Ходы и норы, норы и ходы, —

как в стихах Ивана Жданова. И это особое впечатление слепого вещества (сравните у Мандельштама: «Океан без окна, вещество»), быть может, одно из главных в Целане. У Рильке тоже была программа «здешнего», вещного, вещественного; это прямо декларируется в «Дуинских элегиях»: «Не говори ангелу о небесном, ты новичок там, где он привык чувствовать, покажи ему земное». Но его земное — это великолепное земное, не то, что у Целана: бесформенное, черное, глухое. Высота, воздух, просвет, с огромным трудом дающийся — это у Целана где-то в дали, причем почти не обещанной дали.

Мартин Бубер, чьими «Хасидскими притчами» мы зачитывались, избрал светлую, почти сказочную сторону традиции. Я знаю, что у него немало критиков, которые говорят, что тот образ хасидизма, который он создал, к реальному хасидизму почти не имеет отношения. Так или иначе, Бубер настаивал на радости, на эпифании, на том, что внутри иудаизма есть направление, в котором свое переживание райской свободы, благодати. Его цадики похожи на францисканцев как братья. А у Целана традиция предстает как открытый вопрос — как какая-то отверзтая пропасть, как эта его земля, в которой роют и роют… Слепой труд, страшный, напряженный, но как будто обреченный на счастливый конец — где-то вдали…

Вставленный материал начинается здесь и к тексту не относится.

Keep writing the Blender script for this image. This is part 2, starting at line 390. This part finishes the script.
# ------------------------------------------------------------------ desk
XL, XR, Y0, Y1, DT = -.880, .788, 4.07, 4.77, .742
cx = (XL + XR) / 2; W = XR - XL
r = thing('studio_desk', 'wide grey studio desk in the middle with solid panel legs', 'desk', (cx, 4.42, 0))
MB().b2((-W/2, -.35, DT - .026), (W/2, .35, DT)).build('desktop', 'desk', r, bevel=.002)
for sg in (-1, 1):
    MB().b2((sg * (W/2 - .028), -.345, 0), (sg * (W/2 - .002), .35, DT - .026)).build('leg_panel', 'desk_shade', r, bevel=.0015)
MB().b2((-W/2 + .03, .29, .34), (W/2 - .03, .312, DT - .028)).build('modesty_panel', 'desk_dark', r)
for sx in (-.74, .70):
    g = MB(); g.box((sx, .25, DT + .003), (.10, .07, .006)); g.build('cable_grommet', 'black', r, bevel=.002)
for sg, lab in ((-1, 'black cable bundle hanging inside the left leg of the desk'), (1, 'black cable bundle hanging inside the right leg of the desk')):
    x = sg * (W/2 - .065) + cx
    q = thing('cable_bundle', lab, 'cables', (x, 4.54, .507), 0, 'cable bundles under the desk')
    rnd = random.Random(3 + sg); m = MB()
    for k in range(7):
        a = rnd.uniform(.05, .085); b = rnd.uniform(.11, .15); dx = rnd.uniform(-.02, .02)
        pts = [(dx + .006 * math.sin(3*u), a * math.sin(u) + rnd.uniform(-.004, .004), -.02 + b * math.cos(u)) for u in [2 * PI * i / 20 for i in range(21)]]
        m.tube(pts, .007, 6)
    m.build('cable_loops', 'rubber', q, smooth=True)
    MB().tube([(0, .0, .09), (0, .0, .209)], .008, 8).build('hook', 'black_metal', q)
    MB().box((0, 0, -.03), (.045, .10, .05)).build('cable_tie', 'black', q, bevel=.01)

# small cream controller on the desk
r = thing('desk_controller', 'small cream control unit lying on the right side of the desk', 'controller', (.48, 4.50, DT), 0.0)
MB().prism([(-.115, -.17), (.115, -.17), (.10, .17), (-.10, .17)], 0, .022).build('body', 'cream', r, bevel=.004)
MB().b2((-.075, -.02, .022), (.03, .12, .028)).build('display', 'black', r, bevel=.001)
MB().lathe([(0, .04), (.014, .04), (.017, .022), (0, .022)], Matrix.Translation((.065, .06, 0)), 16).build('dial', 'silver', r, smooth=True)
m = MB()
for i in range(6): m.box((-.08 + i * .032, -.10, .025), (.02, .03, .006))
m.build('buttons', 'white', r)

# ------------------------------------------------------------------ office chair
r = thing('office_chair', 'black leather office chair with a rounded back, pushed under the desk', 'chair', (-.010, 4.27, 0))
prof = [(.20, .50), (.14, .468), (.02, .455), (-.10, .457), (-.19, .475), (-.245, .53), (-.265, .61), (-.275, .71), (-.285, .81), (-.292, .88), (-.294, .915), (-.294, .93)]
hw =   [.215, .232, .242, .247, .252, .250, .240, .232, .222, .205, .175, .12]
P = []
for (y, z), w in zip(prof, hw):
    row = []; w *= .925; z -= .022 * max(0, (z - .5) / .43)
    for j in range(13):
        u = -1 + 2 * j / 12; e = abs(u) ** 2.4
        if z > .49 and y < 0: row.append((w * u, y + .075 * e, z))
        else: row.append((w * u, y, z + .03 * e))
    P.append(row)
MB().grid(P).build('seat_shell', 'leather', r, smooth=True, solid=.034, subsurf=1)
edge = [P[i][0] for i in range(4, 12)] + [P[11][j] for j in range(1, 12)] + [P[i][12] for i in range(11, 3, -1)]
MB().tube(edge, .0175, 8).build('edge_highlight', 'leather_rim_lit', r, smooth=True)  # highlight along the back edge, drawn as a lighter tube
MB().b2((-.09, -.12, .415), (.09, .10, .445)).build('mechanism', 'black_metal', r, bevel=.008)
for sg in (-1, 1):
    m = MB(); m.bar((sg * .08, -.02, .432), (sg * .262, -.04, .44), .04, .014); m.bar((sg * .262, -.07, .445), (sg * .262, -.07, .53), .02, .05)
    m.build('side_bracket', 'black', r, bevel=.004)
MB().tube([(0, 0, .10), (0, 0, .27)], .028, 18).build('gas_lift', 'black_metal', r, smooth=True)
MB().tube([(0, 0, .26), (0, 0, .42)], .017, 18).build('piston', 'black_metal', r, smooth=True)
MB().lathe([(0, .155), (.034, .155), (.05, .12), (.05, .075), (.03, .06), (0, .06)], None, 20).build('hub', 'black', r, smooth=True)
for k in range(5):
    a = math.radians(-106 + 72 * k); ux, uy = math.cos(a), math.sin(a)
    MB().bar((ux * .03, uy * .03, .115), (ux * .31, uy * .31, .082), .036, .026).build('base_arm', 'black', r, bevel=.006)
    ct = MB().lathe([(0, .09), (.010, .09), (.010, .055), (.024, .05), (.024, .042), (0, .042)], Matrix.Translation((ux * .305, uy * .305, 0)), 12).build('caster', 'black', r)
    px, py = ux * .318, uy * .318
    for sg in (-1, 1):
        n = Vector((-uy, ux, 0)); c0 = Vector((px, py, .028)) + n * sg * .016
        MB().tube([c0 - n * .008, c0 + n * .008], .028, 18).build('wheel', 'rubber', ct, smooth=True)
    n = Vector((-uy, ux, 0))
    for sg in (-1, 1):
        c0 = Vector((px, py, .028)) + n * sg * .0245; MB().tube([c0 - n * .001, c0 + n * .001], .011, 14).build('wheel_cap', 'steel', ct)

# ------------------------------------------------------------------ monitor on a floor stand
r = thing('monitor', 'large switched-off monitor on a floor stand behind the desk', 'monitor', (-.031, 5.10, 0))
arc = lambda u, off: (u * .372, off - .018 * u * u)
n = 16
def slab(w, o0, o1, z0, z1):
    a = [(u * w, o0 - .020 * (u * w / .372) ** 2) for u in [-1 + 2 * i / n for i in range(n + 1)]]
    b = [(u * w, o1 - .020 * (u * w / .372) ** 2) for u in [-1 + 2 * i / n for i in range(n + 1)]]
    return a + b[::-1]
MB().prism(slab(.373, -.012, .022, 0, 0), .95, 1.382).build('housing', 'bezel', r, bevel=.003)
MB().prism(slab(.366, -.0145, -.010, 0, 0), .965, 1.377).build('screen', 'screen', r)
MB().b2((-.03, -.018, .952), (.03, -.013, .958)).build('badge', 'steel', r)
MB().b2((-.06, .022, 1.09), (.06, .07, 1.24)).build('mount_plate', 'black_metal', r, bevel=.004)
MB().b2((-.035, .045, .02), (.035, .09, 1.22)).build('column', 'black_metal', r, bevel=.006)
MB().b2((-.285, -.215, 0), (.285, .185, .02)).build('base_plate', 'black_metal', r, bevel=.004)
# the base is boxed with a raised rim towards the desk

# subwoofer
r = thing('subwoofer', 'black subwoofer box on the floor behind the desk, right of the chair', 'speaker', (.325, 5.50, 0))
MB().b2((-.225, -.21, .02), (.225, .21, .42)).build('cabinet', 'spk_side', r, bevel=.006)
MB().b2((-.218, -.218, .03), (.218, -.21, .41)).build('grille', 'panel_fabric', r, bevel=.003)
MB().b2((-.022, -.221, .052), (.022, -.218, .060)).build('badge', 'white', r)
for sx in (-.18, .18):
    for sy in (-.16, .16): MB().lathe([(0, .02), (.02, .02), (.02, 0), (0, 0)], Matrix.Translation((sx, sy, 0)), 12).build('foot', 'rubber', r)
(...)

И «время» и «язык» для Целана — не последние реальности. Целан — человек, я бы сказала, со слишком сильными духовными потребностями, чтобы ипостазировать язык и в нем искать спасения. Ему нужно что-то более реальное и более первое, чем язык. Да и идея противостояния всеразрушительному времени — тоже не для него. Он не травмирован бренностью бренного, конечностью конечного, Endlichkeit:

Я слышал, как пела ты, бренность.

Для Бродского бренность не поет. Она рассыпается в пыль, равномерно, необратимо. Говорящий мужественно и монотонно констатирует этот космический процесс. Из библейских книг Бродскому отзывается разве что Екклезиаст. Видимо, эта бренность не так любима, ее не настолько жаль, чтобы она запела. Поэтому мне и кажется, что Бродский, вслед за Оденом, заметно снизил задачу поэзии. Эта задача была радикальнее, чем борьба с разрушительным временем и служение языку, в котором все — почему-то — останется (как будто мы не знаем, что и языки умирают).

Погибшее было спасенным
и сердце — как крепость, как рай.

Это Целаном сказано не о языке, не о словесности — о посещении сердца.

ПРИМЕЧАНИЕ:

* Фрагменты беседы с А. В. Нестеровым («Контекст 9», 1999, № 9).